Guillaume naît dans les années 1920 (la date reste aujourd’hui encore incertaine) au domicile de sa mère. Il est probable que son père avait épousé la jeune Arlette à la « mode danoise » puisque la polygamie tolérée par les Vikings était encore à cette époque pratiquée en Normandie. Les enfants des secondes épouses ou « frilla » étaient donc tout à fait légitimes pour les Normands.
En revanche la pratique est interdite par le christianisme et c’est pour cette raison que Guillaume est surnommé le bâtard. Il peut néanmoins succéder à son père.

Guillaume a deux frères et une sœur plus jeunes, Odon de Bayeux et Robert de Mortain, fruits de l’union officielle d’Arlette et de Herluin de Conteville, ainsi qu’Adélaïde de Normandie. L’identité des parents d’Adélaïde est incertaine mais elle pourrait être également la fille de Robert 1er.

Avant de partir en pèlerinage à Jérusalem, le duc de Normandie désigne Guillaume, son seul fils, comme héritier. C’est ainsi que le jeune garçon succède à son père mort à Nicée (Turquie) en 1035.
Son jeune âge – Guillaume n’a pas encore 10 ans – explique les troubles qui éclatent dans le duché sur fond de complots, d’assassinats et de conflits entre les différentes baronnies.
La Normandie traverse une période chaotique aggravée par la famine et les épidémies qui frappent la région.

Afin de protéger la vie du jeune duc, ses proches le cachent et lui font changer régulièrement de résidence.

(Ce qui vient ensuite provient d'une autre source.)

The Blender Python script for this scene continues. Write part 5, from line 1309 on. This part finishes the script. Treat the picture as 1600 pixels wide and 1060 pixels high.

Cela n’empêche pas les seigneurs normands de comploter pour évincer Guillaume au profit de Gui de Brionne, fils d’Adélaïde de Normandie (la sœur de Robert 1erà ne pas confondre avec son homonyme, sœur de Guillaume) et de Renaud 1er de Bourgogne.
Victime d’une tentative de meurtre, Guillaume réclame et obtient l’appui du roi de France Henri 1er.
La révolte des barons normands est matée à Val-ès-Dunes en 1047 et Gui de Brionne est banni du Duché.

Dès cette époque, Guillaume s’impose à la tête de son Duché. Il prend pour épouse Mathilde de Flandre, nièce de Henri 1ermalgré l’opposition du pape qui reproche le proche degré de parenté des époux. Ils sont finalement absous en échange de la construction des abbayes aux Hommes et aux Dames de Caen et de quatre hôpitaux.

Cette alliance renforce la puissance de la Normandie au point d’inquiéter Henri 1er qui n’hésite pas à prendre le parti du comte d’Anjou contre le duc de Normandie. Guillaume doit également faire face aux ambitions des Richardides, descendants de Richard 1er de Normandie qui ne digèrent pas leur exclusion de la succession.
En 1054, le roi de France et le comte d’Anjou à la tête d’une forte coalition pénètrent en Normandie et attaquent simultanément le Pays de Bray et le comté d’Évreux. Après une défaite de son armée, Henri 1erchange à nouveau de camp et fait la paix avec Guillaume.
Trois ans plus tard, Français et Angevins tentent à nouveau de s’emparer de la Normandie et essuient une défaite cinglante. Guillaume profite d’une période de paix d’autant que Henri 1er de France et le comte d’Anjou Geoffroy II Martel décèdent tous les deux au cours de l’année 1060.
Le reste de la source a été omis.